AIM: Copy out exactly the lines from the start of the data to the line containing "sun.rotation_euler = SUN_DIR.to_track_quat('Z', 'Y').to_euler()". Include both.

-------- THE DATA --------

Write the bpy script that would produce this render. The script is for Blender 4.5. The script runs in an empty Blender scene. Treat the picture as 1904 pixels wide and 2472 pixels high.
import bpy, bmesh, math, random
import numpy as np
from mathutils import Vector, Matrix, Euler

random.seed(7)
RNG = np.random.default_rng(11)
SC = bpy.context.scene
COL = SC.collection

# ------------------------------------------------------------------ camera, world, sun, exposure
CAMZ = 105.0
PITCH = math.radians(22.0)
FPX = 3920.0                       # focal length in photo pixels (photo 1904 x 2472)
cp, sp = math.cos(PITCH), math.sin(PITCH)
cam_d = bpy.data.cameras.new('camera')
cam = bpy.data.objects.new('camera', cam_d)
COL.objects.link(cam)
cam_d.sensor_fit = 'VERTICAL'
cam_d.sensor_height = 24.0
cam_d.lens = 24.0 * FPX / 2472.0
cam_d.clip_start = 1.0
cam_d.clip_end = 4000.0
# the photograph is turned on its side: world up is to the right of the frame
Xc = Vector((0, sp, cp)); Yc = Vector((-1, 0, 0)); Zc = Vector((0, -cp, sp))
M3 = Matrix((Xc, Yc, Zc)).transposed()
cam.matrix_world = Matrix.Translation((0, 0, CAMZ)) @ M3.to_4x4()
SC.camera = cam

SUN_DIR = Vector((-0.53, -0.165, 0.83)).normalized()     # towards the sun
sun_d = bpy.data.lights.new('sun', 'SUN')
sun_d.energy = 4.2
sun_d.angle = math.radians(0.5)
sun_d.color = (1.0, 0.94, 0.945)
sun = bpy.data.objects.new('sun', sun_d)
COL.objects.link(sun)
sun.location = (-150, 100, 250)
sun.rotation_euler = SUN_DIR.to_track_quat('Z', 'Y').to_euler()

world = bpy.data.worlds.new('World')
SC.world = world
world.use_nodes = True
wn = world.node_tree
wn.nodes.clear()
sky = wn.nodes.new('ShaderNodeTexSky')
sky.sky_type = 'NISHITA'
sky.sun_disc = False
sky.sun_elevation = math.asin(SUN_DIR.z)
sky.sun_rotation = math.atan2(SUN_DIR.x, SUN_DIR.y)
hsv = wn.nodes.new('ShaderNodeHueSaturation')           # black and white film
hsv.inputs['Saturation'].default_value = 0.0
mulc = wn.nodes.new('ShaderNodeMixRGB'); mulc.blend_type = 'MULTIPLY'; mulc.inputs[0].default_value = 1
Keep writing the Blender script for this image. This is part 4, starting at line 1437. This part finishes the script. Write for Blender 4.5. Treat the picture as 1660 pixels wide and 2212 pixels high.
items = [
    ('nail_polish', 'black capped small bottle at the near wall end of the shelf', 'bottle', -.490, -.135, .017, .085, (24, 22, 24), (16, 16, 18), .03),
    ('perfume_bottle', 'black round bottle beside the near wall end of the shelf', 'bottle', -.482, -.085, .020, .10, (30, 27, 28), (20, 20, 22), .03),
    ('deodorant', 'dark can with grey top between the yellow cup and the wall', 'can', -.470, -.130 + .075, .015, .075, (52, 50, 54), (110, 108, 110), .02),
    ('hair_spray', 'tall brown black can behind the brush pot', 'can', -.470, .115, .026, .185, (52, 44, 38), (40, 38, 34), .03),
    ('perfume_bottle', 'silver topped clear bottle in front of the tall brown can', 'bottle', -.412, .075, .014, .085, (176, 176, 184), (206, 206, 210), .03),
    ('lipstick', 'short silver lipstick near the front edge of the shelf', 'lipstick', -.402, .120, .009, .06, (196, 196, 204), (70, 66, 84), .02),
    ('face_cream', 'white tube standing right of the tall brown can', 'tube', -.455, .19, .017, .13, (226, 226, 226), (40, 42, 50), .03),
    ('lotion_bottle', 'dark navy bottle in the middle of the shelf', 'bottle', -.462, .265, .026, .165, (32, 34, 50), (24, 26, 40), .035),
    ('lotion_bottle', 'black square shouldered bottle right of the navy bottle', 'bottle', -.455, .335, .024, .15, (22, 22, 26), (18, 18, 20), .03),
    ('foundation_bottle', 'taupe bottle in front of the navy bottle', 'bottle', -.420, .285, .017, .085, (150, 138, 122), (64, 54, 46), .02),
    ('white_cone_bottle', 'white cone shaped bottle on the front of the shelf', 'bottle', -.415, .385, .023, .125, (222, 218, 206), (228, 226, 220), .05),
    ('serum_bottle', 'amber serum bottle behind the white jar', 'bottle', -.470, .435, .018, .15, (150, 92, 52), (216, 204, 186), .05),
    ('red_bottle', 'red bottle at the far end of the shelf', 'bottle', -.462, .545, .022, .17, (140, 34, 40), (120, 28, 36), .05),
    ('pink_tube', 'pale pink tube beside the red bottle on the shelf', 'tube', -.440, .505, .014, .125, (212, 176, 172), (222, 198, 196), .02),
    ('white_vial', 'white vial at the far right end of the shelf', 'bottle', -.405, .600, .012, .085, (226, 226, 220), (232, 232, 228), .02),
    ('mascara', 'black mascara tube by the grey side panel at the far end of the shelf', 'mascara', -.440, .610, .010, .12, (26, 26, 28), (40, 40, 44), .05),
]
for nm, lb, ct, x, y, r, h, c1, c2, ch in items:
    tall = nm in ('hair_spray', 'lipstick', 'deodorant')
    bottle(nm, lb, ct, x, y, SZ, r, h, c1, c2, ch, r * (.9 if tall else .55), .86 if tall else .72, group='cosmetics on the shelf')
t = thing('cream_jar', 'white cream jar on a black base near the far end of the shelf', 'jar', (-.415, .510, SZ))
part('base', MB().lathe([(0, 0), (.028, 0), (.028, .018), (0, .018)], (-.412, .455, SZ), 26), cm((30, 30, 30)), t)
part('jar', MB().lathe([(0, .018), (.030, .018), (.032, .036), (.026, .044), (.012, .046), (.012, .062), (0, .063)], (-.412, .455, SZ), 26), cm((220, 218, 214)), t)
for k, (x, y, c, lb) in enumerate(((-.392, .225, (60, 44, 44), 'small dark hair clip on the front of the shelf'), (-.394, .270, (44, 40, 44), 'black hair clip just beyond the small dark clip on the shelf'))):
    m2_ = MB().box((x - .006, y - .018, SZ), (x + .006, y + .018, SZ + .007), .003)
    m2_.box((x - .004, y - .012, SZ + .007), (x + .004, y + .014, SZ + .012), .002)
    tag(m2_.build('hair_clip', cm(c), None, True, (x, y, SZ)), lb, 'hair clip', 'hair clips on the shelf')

--------

SOLUTION TO THIS PROBLEM:
Write the bpy script that would produce this render. The script is for Blender 4.5. The script runs in an empty Blender scene. Treat the picture as 1904 pixels wide and 2472 pixels high.
import bpy, bmesh, math, random
import numpy as np
from mathutils import Vector, Matrix, Euler

random.seed(7)
RNG = np.random.default_rng(11)
SC = bpy.context.scene
COL = SC.collection

# ------------------------------------------------------------------ camera, world, sun, exposure
CAMZ = 105.0
PITCH = math.radians(22.0)
FPX = 3920.0                       # focal length in photo pixels (photo 1904 x 2472)
cp, sp = math.cos(PITCH), math.sin(PITCH)
cam_d = bpy.data.cameras.new('camera')
cam = bpy.data.objects.new('camera', cam_d)
COL.objects.link(cam)
cam_d.sensor_fit = 'VERTICAL'
cam_d.sensor_height = 24.0
cam_d.lens = 24.0 * FPX / 2472.0
cam_d.clip_start = 1.0
cam_d.clip_end = 4000.0
# the photograph is turned on its side: world up is to the right of the frame
Xc = Vector((0, sp, cp)); Yc = Vector((-1, 0, 0)); Zc = Vector((0, -cp, sp))
M3 = Matrix((Xc, Yc, Zc)).transposed()
cam.matrix_world = Matrix.Translation((0, 0, CAMZ)) @ M3.to_4x4()
SC.camera = cam

SUN_DIR = Vector((-0.53, -0.165, 0.83)).normalized()     # towards the sun
sun_d = bpy.data.lights.new('sun', 'SUN')
sun_d.energy = 4.2
sun_d.angle = math.radians(0.5)
sun_d.color = (1.0, 0.94, 0.945)
sun = bpy.data.objects.new('sun', sun_d)
COL.objects.link(sun)
sun.location = (-150, 100, 250)
sun.rotation_euler = SUN_DIR.to_track_quat('Z', 'Y').to_euler()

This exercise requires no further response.